Collective Redundancy- Increase to Protective Award

The amount of the maximum protective award that can be made will be doubled. This means that, from 6 April 2026, employers who fail to collectively consult where there is a proposal to dismiss 20 or more employees at one establishment within a period of 90 days will be liable to pay 180 days’ pay for each affected employee. The increase in the maximum award from 90 days pay for each affected employee is designed to ensure that it is not commercially viable for an employer to ignore its obligations to enter into meaningful consultation with the appropriate representatives to consider alternatives to redundancies.   

 

Further Reform to Collective Redundancy Law 

The obligation on an employer to collectively consult in redundancy situations will be amended so that an employer must collectively consult with appropriate representatives (which will be the union where the union is recognised) where it proposes to dismiss as redundant within a period of 90 days: 

  • 20 or more employees at one establishment; or 
  • At least the “threshold number of employees”. 

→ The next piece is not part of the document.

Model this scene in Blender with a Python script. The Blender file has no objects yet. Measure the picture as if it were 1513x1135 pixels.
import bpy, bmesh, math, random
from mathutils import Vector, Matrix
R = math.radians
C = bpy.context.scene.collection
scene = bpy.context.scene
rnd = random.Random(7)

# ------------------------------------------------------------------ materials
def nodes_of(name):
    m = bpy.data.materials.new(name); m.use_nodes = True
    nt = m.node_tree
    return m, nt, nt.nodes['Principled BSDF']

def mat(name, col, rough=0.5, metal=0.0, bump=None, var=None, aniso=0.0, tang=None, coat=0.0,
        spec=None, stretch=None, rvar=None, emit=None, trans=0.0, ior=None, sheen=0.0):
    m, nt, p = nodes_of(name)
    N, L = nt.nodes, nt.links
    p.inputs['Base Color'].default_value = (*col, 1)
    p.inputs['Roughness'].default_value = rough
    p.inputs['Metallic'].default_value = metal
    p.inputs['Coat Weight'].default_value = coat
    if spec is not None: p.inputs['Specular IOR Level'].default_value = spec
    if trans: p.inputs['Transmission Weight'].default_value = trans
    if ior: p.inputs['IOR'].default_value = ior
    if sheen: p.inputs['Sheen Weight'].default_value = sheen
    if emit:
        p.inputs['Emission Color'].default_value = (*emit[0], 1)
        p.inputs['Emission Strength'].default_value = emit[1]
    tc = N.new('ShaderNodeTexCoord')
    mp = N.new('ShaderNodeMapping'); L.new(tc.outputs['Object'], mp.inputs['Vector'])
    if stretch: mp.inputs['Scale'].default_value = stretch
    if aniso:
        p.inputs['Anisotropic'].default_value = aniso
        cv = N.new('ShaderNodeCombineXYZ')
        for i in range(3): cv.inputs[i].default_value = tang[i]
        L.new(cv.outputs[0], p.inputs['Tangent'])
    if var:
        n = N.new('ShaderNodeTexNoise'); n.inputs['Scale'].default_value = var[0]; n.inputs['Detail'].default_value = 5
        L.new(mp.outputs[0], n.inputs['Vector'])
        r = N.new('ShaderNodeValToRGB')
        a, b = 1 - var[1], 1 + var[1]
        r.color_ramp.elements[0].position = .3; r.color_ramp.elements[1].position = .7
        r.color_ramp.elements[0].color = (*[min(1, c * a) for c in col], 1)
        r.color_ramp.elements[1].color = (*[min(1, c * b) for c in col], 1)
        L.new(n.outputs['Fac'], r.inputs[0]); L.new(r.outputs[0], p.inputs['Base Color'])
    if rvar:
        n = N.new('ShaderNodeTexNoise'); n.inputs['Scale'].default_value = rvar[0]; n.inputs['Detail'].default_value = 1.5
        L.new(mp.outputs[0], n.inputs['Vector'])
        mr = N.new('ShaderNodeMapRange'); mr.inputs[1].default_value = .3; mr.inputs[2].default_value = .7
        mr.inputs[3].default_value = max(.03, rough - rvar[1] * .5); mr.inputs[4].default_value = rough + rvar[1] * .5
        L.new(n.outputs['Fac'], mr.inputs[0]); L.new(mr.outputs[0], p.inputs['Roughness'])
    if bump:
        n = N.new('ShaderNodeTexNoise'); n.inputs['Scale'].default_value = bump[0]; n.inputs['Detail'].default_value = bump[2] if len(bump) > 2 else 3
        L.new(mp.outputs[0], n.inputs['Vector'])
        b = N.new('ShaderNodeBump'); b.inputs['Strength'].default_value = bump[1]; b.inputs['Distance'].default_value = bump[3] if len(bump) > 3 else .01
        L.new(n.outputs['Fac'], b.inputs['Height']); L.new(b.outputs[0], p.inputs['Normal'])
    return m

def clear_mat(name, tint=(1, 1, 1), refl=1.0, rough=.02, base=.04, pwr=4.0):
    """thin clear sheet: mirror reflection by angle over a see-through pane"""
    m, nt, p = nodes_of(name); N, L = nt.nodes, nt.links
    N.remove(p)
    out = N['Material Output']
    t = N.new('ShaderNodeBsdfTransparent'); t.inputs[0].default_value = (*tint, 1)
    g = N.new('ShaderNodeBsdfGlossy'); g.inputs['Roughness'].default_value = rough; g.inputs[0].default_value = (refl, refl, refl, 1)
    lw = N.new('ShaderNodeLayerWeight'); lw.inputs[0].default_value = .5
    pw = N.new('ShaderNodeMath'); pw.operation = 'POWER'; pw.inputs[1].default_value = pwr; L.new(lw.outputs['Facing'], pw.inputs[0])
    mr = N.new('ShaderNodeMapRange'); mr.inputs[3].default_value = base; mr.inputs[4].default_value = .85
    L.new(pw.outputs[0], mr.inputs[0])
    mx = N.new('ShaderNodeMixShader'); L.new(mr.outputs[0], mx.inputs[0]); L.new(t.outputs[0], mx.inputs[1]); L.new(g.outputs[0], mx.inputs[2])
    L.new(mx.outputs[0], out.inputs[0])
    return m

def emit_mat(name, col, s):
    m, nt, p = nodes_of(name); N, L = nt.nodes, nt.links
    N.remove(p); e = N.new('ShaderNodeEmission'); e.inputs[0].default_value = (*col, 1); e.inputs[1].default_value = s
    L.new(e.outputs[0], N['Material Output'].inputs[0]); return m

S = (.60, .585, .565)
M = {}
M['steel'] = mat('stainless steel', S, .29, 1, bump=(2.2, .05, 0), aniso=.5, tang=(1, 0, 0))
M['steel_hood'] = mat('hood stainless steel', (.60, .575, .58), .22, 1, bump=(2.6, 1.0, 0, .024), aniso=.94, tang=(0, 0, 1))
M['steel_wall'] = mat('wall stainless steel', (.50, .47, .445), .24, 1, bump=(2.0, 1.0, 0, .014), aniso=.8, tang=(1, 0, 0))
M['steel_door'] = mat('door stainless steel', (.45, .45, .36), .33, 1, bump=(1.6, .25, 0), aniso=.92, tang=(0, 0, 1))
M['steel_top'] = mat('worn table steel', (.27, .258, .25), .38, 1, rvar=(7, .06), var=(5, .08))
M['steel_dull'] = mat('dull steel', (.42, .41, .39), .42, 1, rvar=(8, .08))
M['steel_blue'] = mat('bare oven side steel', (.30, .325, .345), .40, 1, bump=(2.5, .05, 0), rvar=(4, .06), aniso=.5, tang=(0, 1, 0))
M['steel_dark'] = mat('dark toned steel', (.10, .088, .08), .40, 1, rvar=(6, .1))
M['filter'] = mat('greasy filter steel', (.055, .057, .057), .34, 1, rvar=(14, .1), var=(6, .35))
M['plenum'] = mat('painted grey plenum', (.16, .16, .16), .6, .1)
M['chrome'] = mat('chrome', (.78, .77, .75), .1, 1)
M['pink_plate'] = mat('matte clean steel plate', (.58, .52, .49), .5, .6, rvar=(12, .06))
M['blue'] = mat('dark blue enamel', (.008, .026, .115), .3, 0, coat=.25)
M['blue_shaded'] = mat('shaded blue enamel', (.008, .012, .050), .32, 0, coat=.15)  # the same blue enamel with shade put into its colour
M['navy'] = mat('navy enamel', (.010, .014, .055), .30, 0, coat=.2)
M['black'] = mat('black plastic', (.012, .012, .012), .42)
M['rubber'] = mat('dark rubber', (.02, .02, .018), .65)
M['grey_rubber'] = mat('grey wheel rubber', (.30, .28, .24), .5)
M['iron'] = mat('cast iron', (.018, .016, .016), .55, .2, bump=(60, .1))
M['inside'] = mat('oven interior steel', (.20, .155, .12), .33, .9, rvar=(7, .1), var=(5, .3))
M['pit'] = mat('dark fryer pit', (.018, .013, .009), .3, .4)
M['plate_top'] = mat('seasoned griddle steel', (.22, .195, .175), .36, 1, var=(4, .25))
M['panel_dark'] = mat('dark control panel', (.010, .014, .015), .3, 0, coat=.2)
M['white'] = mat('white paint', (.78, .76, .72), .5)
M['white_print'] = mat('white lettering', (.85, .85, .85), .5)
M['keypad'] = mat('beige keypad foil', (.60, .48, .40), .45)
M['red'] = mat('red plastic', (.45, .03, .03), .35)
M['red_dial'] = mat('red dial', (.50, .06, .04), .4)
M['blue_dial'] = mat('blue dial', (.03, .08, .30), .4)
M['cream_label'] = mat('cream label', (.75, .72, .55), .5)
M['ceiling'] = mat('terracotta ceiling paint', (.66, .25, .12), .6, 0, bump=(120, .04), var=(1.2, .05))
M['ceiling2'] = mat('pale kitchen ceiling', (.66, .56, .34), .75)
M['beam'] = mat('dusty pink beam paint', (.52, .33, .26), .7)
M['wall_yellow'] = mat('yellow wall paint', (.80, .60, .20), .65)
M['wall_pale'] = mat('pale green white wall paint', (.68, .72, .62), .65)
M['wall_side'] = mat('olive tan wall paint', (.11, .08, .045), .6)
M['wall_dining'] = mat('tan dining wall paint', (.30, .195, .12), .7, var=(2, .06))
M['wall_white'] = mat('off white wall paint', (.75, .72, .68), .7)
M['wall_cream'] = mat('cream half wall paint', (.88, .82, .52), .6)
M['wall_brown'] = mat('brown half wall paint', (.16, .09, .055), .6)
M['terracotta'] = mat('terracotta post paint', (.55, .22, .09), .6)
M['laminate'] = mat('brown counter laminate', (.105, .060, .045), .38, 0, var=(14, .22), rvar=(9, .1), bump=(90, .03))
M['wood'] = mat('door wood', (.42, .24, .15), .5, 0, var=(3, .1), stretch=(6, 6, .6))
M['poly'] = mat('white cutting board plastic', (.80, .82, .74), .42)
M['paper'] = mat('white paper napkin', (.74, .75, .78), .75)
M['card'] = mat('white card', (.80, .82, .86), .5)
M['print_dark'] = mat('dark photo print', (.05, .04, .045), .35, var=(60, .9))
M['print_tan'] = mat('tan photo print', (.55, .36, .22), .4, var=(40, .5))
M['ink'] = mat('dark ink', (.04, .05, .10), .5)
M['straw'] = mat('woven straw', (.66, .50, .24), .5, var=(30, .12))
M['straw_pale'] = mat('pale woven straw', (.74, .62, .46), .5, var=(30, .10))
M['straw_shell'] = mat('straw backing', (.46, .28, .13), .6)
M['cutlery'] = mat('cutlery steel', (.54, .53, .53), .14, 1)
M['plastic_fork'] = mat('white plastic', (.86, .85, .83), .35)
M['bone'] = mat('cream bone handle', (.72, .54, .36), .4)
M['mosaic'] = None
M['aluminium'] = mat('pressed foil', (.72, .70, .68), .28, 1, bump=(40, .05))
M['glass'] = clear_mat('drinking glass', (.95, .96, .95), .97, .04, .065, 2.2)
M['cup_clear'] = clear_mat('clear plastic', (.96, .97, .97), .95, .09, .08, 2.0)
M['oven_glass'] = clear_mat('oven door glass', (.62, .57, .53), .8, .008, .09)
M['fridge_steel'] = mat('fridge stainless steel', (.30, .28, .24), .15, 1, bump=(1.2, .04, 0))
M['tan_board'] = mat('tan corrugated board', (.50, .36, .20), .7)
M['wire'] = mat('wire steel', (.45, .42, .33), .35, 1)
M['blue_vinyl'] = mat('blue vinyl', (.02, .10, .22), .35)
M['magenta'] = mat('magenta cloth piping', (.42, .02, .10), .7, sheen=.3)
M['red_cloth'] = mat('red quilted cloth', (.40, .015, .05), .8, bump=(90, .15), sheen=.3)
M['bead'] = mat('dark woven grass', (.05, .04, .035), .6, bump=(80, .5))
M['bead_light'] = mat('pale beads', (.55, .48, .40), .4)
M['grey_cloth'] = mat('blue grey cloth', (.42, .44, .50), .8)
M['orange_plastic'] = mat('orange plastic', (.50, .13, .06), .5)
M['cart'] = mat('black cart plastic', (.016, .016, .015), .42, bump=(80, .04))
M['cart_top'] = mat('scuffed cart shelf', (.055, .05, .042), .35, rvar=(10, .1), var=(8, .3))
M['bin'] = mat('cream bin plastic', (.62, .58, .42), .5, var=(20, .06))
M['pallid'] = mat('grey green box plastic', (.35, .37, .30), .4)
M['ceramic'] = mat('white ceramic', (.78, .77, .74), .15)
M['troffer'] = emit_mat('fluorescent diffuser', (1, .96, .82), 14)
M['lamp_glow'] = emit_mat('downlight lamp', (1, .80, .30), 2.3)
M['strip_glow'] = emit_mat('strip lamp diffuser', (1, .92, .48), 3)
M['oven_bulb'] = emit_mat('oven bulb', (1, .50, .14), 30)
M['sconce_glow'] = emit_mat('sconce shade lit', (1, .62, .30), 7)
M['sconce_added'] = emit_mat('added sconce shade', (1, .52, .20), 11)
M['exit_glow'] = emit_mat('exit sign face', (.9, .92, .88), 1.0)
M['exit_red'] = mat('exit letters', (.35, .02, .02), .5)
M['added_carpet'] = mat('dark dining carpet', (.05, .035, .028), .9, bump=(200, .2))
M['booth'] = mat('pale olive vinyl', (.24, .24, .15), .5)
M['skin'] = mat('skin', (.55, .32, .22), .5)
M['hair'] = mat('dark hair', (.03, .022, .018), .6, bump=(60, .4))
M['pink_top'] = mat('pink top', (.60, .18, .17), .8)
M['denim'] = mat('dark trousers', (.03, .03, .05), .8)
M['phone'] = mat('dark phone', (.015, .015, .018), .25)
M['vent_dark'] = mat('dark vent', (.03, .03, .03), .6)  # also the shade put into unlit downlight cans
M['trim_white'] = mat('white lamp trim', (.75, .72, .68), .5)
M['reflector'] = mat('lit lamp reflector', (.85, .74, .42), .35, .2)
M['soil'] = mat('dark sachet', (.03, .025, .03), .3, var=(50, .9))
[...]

It had originally been proposed to remove entirely the requirement that the redundancies had to be “at one establishment”, which would have meant that the duty to consult would be triggered if there were 20 or more redundancies across any organisation as a whole. However, this proposal has been abandoned in response to intense lobbying from various business groups. This approach would have prevented a situation as happened in USDAW v WW Realisation 1 Limited & Ethel Austin (C/80-14), 30 April 2015, where the employer was not obliged to collectively consult about the dismissal of employees in many of the individual (Woolworths) shops which were being closed. This was because there were fewer than 20 employees employed at each shop, and this exemption applied notwithstanding the fact that there was one proposal to dismiss all employees across the entire organisation. 

The Government launched a consultation on a new organisation-wide threshold on 26 February 2026. Views are sought on the method used to set the new threshold and what level it should be set at, with the government proposing either a fixed number or a percentage. The government’s preferred approach is to set the level at a fixed number of redundancies across the whole of the employer’s business. The consultation sets out a table showing the number and proportion of employers who could be in scope if the threshold was set at varying levels between 250 and 1,000, and an options assessment sets out an analysis of the impact of the government’s proposals. The consultation closes on 21 May 2026.